JOB →
Count lines holding the word "follow". Only the number is wanted.

Recorded data →
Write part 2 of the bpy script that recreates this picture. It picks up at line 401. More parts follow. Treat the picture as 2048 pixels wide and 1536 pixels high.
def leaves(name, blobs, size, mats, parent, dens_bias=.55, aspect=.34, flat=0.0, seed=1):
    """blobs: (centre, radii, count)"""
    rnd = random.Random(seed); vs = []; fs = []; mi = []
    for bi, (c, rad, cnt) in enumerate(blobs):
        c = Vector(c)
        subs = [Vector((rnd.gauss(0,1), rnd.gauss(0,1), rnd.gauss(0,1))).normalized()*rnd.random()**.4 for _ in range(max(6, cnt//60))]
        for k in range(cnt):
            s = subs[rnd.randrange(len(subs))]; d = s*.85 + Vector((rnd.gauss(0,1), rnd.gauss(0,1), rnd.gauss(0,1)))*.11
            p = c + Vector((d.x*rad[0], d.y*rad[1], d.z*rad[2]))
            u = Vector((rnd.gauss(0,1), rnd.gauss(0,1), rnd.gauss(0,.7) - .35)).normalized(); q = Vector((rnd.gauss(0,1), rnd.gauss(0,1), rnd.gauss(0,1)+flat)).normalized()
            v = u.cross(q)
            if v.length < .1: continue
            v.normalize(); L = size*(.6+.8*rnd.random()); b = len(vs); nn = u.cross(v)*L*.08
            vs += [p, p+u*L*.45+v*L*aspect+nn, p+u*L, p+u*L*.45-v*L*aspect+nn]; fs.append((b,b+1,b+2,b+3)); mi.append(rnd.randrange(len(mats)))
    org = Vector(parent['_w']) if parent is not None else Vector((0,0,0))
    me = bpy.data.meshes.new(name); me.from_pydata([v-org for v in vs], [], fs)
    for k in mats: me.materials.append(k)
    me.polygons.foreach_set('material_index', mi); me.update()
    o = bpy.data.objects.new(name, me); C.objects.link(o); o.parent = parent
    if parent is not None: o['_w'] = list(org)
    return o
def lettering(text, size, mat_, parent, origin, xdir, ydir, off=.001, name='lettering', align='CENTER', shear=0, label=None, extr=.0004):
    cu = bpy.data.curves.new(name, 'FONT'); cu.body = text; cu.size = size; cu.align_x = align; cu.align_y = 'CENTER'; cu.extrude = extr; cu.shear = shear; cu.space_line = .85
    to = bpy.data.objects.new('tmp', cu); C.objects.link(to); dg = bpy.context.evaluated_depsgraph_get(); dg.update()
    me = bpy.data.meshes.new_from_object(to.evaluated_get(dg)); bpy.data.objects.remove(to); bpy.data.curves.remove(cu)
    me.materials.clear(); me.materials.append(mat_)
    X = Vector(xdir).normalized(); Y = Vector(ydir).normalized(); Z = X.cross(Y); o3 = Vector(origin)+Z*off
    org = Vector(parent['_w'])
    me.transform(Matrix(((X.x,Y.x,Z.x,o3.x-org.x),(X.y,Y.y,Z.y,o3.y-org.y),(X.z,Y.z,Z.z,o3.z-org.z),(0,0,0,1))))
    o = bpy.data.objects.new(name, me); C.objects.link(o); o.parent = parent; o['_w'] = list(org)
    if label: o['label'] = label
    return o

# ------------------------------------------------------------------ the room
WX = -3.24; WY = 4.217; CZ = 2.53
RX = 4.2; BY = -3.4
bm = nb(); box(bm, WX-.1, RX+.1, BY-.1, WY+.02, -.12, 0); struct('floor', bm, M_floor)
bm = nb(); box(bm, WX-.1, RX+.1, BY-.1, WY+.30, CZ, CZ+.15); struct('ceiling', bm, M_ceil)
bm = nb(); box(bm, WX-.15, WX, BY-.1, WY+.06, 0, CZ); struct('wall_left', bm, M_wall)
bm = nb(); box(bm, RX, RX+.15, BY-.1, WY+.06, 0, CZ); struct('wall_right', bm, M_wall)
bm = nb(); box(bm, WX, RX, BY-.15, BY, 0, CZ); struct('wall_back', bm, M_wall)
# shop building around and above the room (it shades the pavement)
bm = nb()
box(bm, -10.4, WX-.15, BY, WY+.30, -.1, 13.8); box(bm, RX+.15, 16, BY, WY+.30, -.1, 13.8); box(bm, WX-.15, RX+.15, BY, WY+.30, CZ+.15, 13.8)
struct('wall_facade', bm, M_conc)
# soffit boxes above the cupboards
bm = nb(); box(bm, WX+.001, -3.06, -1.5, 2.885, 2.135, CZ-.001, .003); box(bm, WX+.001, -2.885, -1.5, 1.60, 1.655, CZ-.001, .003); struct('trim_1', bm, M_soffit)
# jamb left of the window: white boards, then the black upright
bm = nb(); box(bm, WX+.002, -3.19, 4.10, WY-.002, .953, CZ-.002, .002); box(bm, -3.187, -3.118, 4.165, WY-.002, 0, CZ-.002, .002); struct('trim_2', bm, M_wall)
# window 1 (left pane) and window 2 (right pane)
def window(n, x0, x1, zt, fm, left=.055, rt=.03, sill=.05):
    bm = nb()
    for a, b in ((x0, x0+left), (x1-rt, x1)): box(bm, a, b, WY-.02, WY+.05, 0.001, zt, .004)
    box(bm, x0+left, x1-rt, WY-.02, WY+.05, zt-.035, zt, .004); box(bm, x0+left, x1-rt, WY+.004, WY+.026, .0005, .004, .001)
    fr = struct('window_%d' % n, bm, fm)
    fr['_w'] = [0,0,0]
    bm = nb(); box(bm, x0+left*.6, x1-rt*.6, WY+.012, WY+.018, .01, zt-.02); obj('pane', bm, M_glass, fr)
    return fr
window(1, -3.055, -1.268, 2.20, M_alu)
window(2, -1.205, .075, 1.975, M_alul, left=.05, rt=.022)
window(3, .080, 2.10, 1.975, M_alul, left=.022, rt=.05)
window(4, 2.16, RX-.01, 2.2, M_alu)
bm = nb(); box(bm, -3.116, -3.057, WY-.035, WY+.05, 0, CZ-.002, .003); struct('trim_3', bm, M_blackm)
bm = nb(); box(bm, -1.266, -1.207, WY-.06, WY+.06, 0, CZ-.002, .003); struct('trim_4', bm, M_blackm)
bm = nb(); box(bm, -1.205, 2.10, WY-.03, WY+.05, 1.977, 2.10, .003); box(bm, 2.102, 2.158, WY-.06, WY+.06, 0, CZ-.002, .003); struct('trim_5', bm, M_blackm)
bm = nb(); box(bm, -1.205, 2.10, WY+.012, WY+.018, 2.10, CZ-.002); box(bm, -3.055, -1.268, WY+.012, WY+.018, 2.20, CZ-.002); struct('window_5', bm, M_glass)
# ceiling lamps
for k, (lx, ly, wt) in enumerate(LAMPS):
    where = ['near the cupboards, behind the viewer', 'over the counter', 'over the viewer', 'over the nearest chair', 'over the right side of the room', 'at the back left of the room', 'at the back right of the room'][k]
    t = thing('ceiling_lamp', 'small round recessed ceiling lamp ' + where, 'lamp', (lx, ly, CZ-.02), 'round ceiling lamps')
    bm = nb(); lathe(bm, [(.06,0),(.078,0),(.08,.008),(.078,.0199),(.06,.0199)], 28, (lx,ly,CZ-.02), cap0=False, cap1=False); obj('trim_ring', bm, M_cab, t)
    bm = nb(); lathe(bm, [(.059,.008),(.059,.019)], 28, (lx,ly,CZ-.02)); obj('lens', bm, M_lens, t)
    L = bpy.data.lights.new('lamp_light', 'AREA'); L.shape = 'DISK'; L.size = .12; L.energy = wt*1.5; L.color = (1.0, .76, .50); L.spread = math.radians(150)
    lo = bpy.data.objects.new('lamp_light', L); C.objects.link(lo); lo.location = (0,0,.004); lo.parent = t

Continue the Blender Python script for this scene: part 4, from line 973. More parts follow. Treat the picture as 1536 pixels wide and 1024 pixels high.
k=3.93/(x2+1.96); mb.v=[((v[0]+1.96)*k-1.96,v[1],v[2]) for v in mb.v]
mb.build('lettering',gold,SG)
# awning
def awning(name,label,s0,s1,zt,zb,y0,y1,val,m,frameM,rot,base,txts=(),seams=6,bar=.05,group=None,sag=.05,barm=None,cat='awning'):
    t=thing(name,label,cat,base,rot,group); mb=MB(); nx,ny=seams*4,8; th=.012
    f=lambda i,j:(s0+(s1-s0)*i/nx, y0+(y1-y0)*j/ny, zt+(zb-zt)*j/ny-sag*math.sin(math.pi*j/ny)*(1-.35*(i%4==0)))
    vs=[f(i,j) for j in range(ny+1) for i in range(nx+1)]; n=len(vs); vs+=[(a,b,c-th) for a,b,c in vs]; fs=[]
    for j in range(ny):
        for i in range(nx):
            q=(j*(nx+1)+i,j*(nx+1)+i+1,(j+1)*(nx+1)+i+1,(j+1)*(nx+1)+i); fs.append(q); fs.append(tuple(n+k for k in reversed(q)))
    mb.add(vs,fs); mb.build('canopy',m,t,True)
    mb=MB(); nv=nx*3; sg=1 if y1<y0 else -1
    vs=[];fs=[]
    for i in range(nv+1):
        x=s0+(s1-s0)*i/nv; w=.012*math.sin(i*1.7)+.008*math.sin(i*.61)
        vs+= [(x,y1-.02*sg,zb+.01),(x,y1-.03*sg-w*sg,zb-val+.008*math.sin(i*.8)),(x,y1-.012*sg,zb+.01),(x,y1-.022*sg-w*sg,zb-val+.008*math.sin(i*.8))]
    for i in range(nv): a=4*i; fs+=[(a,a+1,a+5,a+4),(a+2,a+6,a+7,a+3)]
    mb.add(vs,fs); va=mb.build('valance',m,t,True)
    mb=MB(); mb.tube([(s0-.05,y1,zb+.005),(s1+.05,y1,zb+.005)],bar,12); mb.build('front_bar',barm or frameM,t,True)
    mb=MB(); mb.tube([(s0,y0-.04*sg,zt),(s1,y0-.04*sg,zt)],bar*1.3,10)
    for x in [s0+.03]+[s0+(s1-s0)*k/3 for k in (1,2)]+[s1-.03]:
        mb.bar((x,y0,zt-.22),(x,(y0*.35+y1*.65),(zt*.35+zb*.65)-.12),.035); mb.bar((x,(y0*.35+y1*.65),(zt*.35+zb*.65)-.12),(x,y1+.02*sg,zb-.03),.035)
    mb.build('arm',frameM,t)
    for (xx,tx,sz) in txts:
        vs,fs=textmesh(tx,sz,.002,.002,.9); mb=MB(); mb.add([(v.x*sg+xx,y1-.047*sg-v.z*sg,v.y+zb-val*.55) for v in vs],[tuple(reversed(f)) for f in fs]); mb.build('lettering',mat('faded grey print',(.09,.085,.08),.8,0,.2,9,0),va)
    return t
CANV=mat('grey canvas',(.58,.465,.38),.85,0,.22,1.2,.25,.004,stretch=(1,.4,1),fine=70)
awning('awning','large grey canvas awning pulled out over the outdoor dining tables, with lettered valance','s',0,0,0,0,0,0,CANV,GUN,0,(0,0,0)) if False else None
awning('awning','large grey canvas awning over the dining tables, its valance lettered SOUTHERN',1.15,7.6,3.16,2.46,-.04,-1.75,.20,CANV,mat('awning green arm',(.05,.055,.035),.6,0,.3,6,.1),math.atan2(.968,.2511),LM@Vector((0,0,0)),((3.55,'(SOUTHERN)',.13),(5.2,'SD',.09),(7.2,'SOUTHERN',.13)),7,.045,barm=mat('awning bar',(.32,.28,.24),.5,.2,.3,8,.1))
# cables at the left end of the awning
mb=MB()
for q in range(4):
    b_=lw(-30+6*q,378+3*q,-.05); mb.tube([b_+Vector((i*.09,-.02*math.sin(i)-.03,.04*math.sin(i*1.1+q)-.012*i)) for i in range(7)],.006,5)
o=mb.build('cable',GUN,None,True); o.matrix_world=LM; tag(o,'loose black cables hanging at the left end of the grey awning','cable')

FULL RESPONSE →
2